Sözkonusu nitelik şartı 2495 sayılı Kanun'un yürürlüğe girmesinden önce yürürlüğe giren ve Türk Personel Rejimini genel olarak düzenleyen 657 sayılı Devlet Memurları Kanunu'nda yer almadığı gibi, 2495 sayılı Yasa'dan sonra yürürlüğe giren ve Kamu İktisadi Teşebbüsleri Personelinin statüsünü düzenleyen 399 sayılı Kanun Hükmünde Kararnamede de bulunmamaktadır. Bu nedenle böyle bir yasaklayıcı hükmün sadece 2495 sayılı Yasa'da koruma ve güvenlik görevlileri için aranması Anayasa'nın 10. maddesindeki kanun önündeki eşitlik ilkesine ters düşer. Diğer yasalarda da, memurluk statüsünün devamı sırasında siyasi parti üyeliğine girmenin yasaklandığı ve disiplin cezası ile karşılandığı görülmekte ise de, bu koşulun memuriyetten önceki bir dönem için aranarak memurun görevine son verilmesi ile daha sonra gerçekleşmesi sonucunda disiplin cezası verilmesi çok farklı sebep ve sonuçları doğurmaktadır.
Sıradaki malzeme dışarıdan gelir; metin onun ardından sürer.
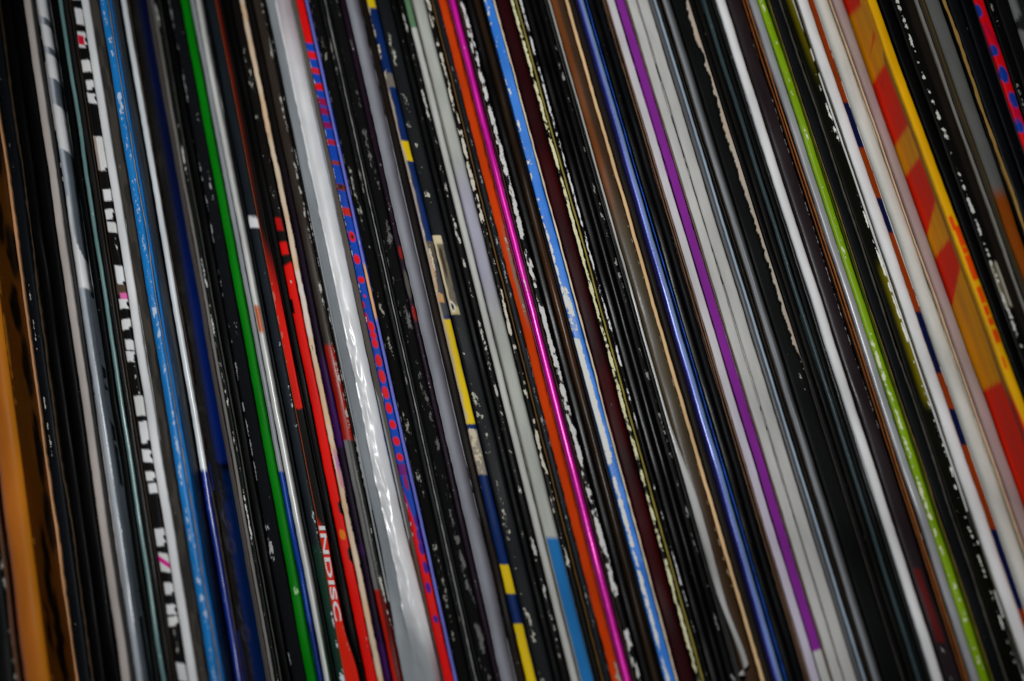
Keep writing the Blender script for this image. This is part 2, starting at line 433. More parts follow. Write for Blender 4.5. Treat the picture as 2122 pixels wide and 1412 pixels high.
def navyface(pt):
    pt.c[:] = lin('2c2a2a')
    pt.blend(sst(6, 12, pt.U) * (0.4 + 0.6 * sst(300, 700, pt.PY)), '1c4cb0')
    pt.band(960, 1700, '1a44a8'); pt.band(960, 1040, '0d0f14', 8, 40); pt.blend(sst(965, 985, pt.PY) * sst(9, 15, pt.U), '0f4a90')
    tx = lambda y, u, ry, ru, w=0.28, a=0.0: pt.blend((1 - sst(w * .7, w * 1.2, np.abs(np.sqrt(((pt.PY - y) / ry) ** 2 + ((pt.U - u) / ru) ** 2) - 1))) * (0.75 if a == 0 else sst(0, 2, (u - pt.U) * a)), '6a6c88')
    tx(1070, 9, 14, 3.2, a=1); tx(1090, 9.5, 9, 2.2); tx(1130, 9, 13, 3.4); tx(1268, 8.6, 13, 3.2, a=1); tx(1312, 8.6, 14, 3.4)
    for y in (1003, 1018, 1032, 1165, 1185, 1200, 1230, 1345, 1372, 1392): pt.blend(1 - sst(0.7, 1.2, np.sqrt(((pt.PY - y) / 4) ** 2 + ((pt.U - 8.5) / 1.6) ** 2)), '5c607c')
sleeve('sleeve with white spine turning navy blue at the bottom', -6.3,
       S('spine', 368, 382, 'bcc0c4', 'plastic', p=2.2, h=0.4, paint=navyspine), S('card_edge', 382.5, 386, '4f4642', 'edge', dd=0.4, wob=1.2),
       cover='20222c', face=('R', navyface), mat='gloss')
sleeve('grey brown spine with a pale streak right of the navy side', 9,
       S('spine', 426, 437, '4c4845', 'satin'), S('spine', 437, 444, '77736f', 'satin', dd=-0.3, p=2))
sleeve('black green spine with a column of white chips', 8.5, S('spine', 444, 453, '1b211d', wc=0.50, core='b9b9b3', paint=lambda p: p.worn(0.6, 0.1, 0.7, 540, 960, .1, 30)), S('card_edge', 453.5, 457, '4e4d49', 'edge', dd=-0.3))
sleeve('plain black sleeve two places left of the green spine', 8, S('spine', 458, 477, '0b0b0b', 'satin'))
sleeve('black sleeve chipped white along its left edge, touching the green spine', 5.5, S('spine', 477, 504, '1c1d20', 'matte', p=4, paint=lambda p: (p.worn(0.78, -1, 0.16, 330, 1000, 0.07, 34), p.worn(0.5, -1, 0.2), p.worn(0.4, 0.5, 0.85, 60, 700, .1, 40), p.worn(.45, 0, .5, 1060, 1180)), core='9c9c9a'))
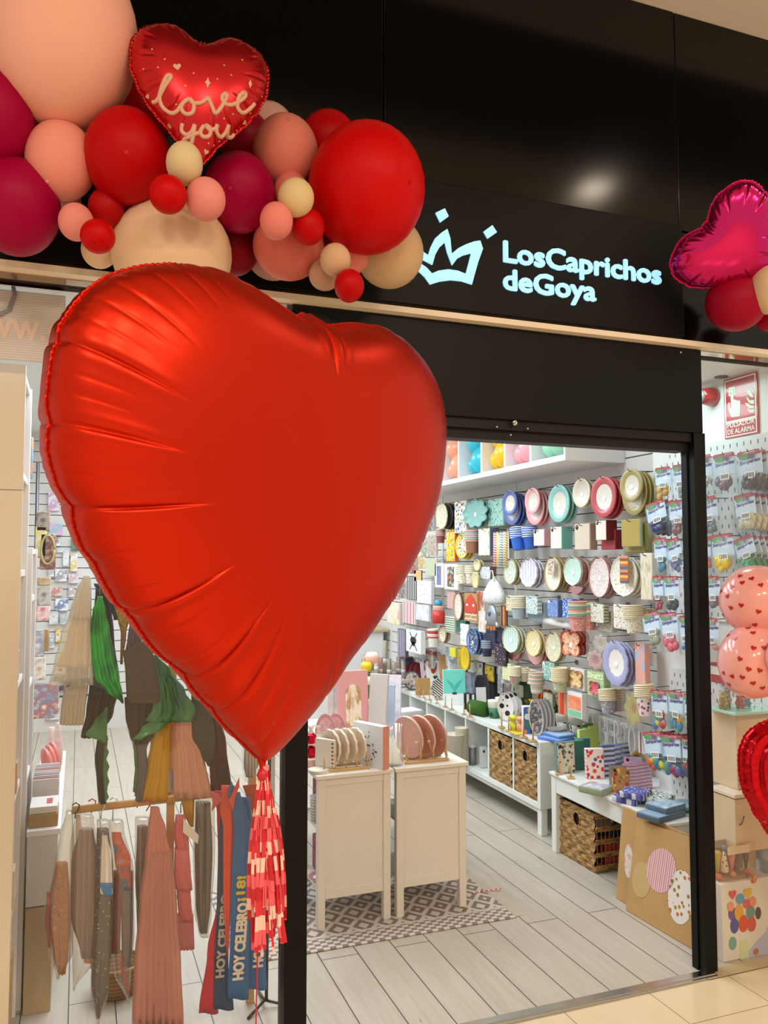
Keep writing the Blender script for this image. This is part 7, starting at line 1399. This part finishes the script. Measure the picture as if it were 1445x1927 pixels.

Kaldı ki toplum ve Devlet adına yetki kullanan ve çok önemli kararlar veren üst düzey kamu personelinde hizmete giriş için aranmayan böyle bir kısıtlamanın güvenlik görevlileri için aranmasında Anayasa'nın sözü edilen maddesine uyarlık bulunmamıştır.
Sonuç olarak dava konusu uyuşmazlıkta davacının koruma ve güvenlik görevlisi olarak atanmasına ilişkin onayın, hakkında yapılan güvenlik soruşturmasında göreve girmeden önce bir siyasi partiye üye olduğunun tespit edilmesi sonucu iptal edilmesine neden olan yasa hükmünün hukuksal ve Anayasal açıdan kabul edilebilir bir düzenleme olarak düşünülemeyeceği kanaatine varılmıştır.